Review by Z.G. Burnett, Photos Courtesy Flying Pig Auctions
WESTMORELAND, N.H. – Flying Pig Auctions hosted its Fine Art, Folk Art, Antiques & Collectibles on August 29, with many of the sale’s 321 lots being filled by the estate of Henry and Judith Rice Milton, joined by objects from other New England estates. “[We were] very happy with the overall sale… There are always surprises in an auction,” Roxanne Reuling, partner of Flying Pig Antiques wrote. “Unfortunately, good and bad! But the good outweighed this time!” The auction attracted more than 600 registered domestic and international bidders who participated via phone, absentee bid and online, resulting in an 87 percent sell-through rate.
First among the top lots was an unsigned oil on canvas Boston Harbor view, laid on board, which sold for $6,875 to an Internet bidder. The perspective seems to be from the North End harbor, looking towards Charlestown, Mass., where the Bunker Hill Monument was built in 1839. The only other context of the painting comes from an illustration in the 1937 book Yankee Bookseller: Being the Reminiscences of Charles E. Goodspeed, which was spotted by a friend of one of the painting’s former owners. A Xerox of the typewritten letter and an image showing the painting, framed, above a mantel in the Goodspeed Book Shop was included with the lot.

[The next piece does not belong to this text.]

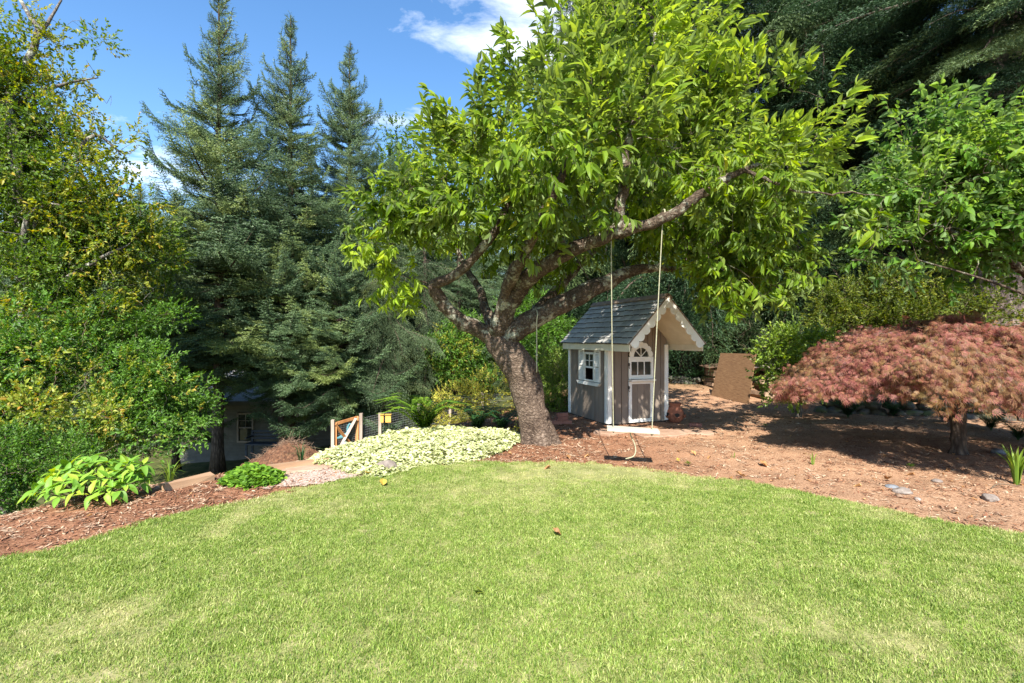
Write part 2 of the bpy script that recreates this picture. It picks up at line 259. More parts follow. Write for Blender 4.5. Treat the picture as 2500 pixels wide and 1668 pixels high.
# ------------------------------------------------------------------ terrain
PLAT = np.array([(-30, -30), (-9, -2), (-5.6, 2.4), (-4.35, 3.8), (-3.65, 4.75), (-3.1, 5.35), (-2.25, 6.0), (-1.8, 7.4), (-.6, 8.5), (.35, 9.7), (.9, 11.2), (2.4, 14), (5, 30), (200, 60), (200, -30)])
def sdist(xy, poly):
    xy = np.asarray(xy, float); d = np.full(len(xy), 1e9); ins = np.zeros(len(xy), bool); n = len(poly)
    for i in range(n):
        a, b = poly[i], poly[(i + 1) % n]; ab = b - a; t = np.clip(((xy - a) @ ab) / (ab @ ab), 0, 1); d = np.minimum(d, np.linalg.norm(xy - a - t[:, None] * ab, axis=1))
        c = (a[1] > xy[:, 1]) != (b[1] > xy[:, 1]); ins ^= c & (xy[:, 0] < (b[0] - a[0]) * (xy[:, 1] - a[1]) / (b[1] - a[1] + 1e-12) + a[0])
    return np.where(ins, -d, d)
def ground(xy):
    xy = np.asarray(xy, float).reshape(-1, 2); d = np.maximum(sdist(xy, PLAT), 0)
    D = np.interp(xy[:, 0], [-14, -9.5, -5, -1, 4, 12], [3.7, 3.3, 2.3, 1.6, 1.3, .8]); s = np.clip(d / 7.0, 0, 1); s = s * s * (3 - 2 * s) * .45 + .55 * np.clip(d / 6.0, 0, 1)
    z = -D * s; p3 = np.c_[xy, np.zeros(len(xy))]
    far = np.clip((xy[:, 1] - 30) / 120, 0, 1); z = z - far * 3
    rise = np.clip((xy[:, 1] - 11.5) / 14, 0, 1) * np.clip((xy[:, 0] - 2.5) / 4, 0, 1) * 1.0
    return z + rise + (fbm(p3, .9, 3) - .5) * .10 * np.clip((np.hypot(xy[:, 0], xy[:, 1]) - 3) / 4, 0.1, 1) + (fbm(p3, 5, 9) - .5) * .03
def gz(x, y): return float(ground([(x, y)])[0])
LAWN_PX = [(0, 1374), (160, 1338), (320, 1289), (480, 1254), (640, 1217), (745, 1193), (850, 1176), (957, 1158), (1064, 1142), (1170, 1132), (1383, 1131), (1490, 1137), (1575, 1148), (1650, 1160), (1810, 1176), (1968, 1208), (2128, 1240), (2287, 1277), (2500, 1311)]
edge = [(-9.5, -4.0), (-6.2, .2), (-4.6, 2.1)] + [G(*p) for p in LAWN_PX] + [(5.3, 3.0), (7.5, 1.6), (11, -4)]
LAWN = curve(np.array([(x, y, 0) for x, y in edge]), 260)[:, :2]
def build_ground():
    gx = np.unique(np.concatenate([np.linspace(-12, 12, 241), np.sign(np.linspace(-1, 1, 81)) * (12 + 388 * np.abs(np.linspace(-1, 1, 81)) ** 2.5)]))
    gy = np.unique(np.concatenate([np.linspace(-2, 14, 161), np.linspace(14, 30, 60), 30 + 570 * np.linspace(0, 1, 40) ** 2.2, -2 - 60 * np.linspace(0, 1, 14) ** 2]))
    X, Y = np.meshgrid(gx, gy); xy = np.c_[X.ravel(), Y.ravel()]; z = ground(xy)
    ld = sdist(xy, LAWN); z = z - np.clip(-ld * 4, 0, 1) * .05
    n, m = len(gx), len(gy); Fc = [(j * n + i, j * n + i + 1, (j + 1) * n + i + 1, (j + 1) * n + i) for j in range(m - 1) for i in range(n - 1)]
    mt, nt, out = newmat('soil'); b = nod(nt, 'ShaderNodeBsdfPrincipled'); ln(nt, b.outputs[0], out.inputs[0]); b.inputs['Roughness'].default_value = .9; b.inputs['Specular IOR Level'].default_value = .15
    v = world_pos(nt); fine = ramp(nt, noise(nt, 38, 8, .75, v), [(.30, (.06, .024, .014)), (.46, (.18, .08, .042)), (.58, (.29, .145, .08)), (.74, (.46, .31, .20))])
    dust = ramp(nt, noise(nt, 55, 8, .75, v), [(.32, (.12, .06, .034)), (.47, (.28, .155, .088)), (.60, (.42, .26, .16)), (.78, (.56, .42, .31))])
    at = nod(nt, 'ShaderNodeAttribute', attribute_name='zone'); mx = nod(nt, 'ShaderNodeMix', data_type='RGBA'); ln(nt, at.outputs['Fac'], mx.inputs[0]); ln(nt, fine, mx.inputs[6]); ln(nt, dust, mx.inputs[7])
    wood = ramp(nt, noise(nt, 2.5, 8, .7, v), [(.3, (.03, .035, .012)), (.5, (.075, .085, .025)), (.7, (.13, .10, .05))])
    a2 = nod(nt, 'ShaderNodeAttribute', attribute_name='wild'); m2 = nod(nt, 'ShaderNodeMix', data_type='RGBA'); ln(nt, a2.outputs['Fac'], m2.inputs[0]); hv = nod(nt, 'ShaderNodeHueSaturation'); ln(nt, mx.outputs[2], hv.inputs['Color']); ln(nt, mth(nt, 'ADD', mth(nt, 'MULTIPLY', noise(nt, 1.7, 6, .65, v), 1.5), .28), hv.inputs['Value']); ln(nt, hv.outputs[0], m2.inputs[6]); ln(nt, wood, m2.inputs[7]); ln(nt, m2.outputs[2], b.inputs['Base Color'])
    bn = nod(nt, 'ShaderNodeBump'); bn.inputs['Strength'].default_value = .8; bn.inputs['Distance'].default_value = .02; ln(nt, noise(nt, 45, 9, .8, v), bn.inputs['Height']); ln(nt, bn.outputs[0], b.inputs['Normal'])
    me = mkmesh(np.c_[xy, z], Fc, mt, smooth=True)
    zone = np.clip((xy[:, 0] - 1.2 + (fbm(np.c_[xy, z], .7, 5) - .5) * 2.0) / 1.4, 0, 1)
    wild = np.clip((sdist(xy, PLAT) - .6) / 1.5, 0, 1); wild = np.maximum(wild, np.clip((xy[:, 1] - 13) / 4, 0, 1))
    for nm, a in (('zone', zone), ('wild', wild)): me.attributes.new(nm, 'FLOAT', 'POINT').data.foreach_set('value', a.astype(np.float32))
    tagit(link('ground', me), 'reddish bark soil and woodland ground around the lawn', kind='structure')
    # lawn sheet
    gx = np.arange(-7, 7, .12); gy = np.arange(-3, 6.2, .12); X, Y = np.meshgrid(gx, gy); xy = np.c_[X.ravel(), Y.ravel()]; d = sdist(xy, LAWN)
    z = ground(xy) + .004 + np.clip((-d) * .4, 0, .012) * 1.0; n = len(gx); keep = d < .02
    Fc = [(j * n + i, j * n + i + 1, (j + 1) * n + i + 1, (j + 1) * n + i) for j in range(len(gy) - 1) for i in range(n - 1) if keep[j * n + i] and keep[j * n + i + 1] and keep[(j + 1) * n + i] and keep[(j + 1) * n + i + 1]]
    lm = solid('turf_base', [(.3, (.12, .13, .035)), (.5, (.22, .22, .08)), (.7, (.36, .31, .16))], 3.0, bump=.6, bscale=60, bdist=.02, rough=.9)
    tagit(link('lawn', mkmesh(np.c_[xy, z], Fc, lm, smooth=True)), 'mown lawn with a curved edge', kind='structure')
build_ground()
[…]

Also bidding to $6,875 was a pochoir print after Pablo Picasso (1881-1973), titled “Pierrot et Arlequin.” The print was made circa 1920 from Dix Pochoirs by Editions Galerie Rosenberg, Paris, and was signed and numbered by Picasso in pencil. Pochoir is a technique of making fine, limited editions of hand-colored and often hand-drawn stencil prints that would often be made for books. The pochoir sold online.
Another work on paper of two figures that was in the manner of and strongly attributed to Bill Traylor (American, 1854-1949) was drawn on the endpaper of the back cover of a textbook. Traylor was born into slavery in Alabama, only beginning to draw prolifically in the last ten years of his life. The exterior surface was inscribed with the artist’s name. From the collection of “a well respected folk art/antique dealer,” the drawing sold for $3,900.
Two lots of Asian art were prominent in the top lots. The first was a Chinese bowl for $6,000 that was “the biggest surprise” to Reuling. The bowl included its wooden stand, and showed a polychrome garden scene with an inscription, as well as a single mark on the bottom surface. Following in this category was a lot of two blue and white porcelain garden seats that achieved $2,040 after a lengthy bidding volley between an in-house buyer who triumphed against an Internet bidder. The seats were a handsome pair, with one showing a continuous architectural scene and the other sporting a five-toed dragon on one of its sides and a phoenix on the other.
Tiffany & Co made an appearance with a 127-piece set of sterling silver flatware in the Salem pattern with a fitted box. This pattern is discontinued, having been produced between 1956 and 1990. The set was monogrammed, which was acquired by an online buyer for $5,313.
The most interesting lot to Reuling was a Charles O. Perry (American, 1929-2011) complete puzzle chess set, named so because the pieces of each side fit together to form a cylindrical and a square tube. An example of this stainless steel set from 1968 is in the Museum of Modern Art’s permanent collection, and the museum marketed the set beginning in 1967. Five hundred sets were initially created in the first edition, but 300 of these were subsequently destroyed and they are highly sought-after by chess set collectors. This example sold online for $3,125.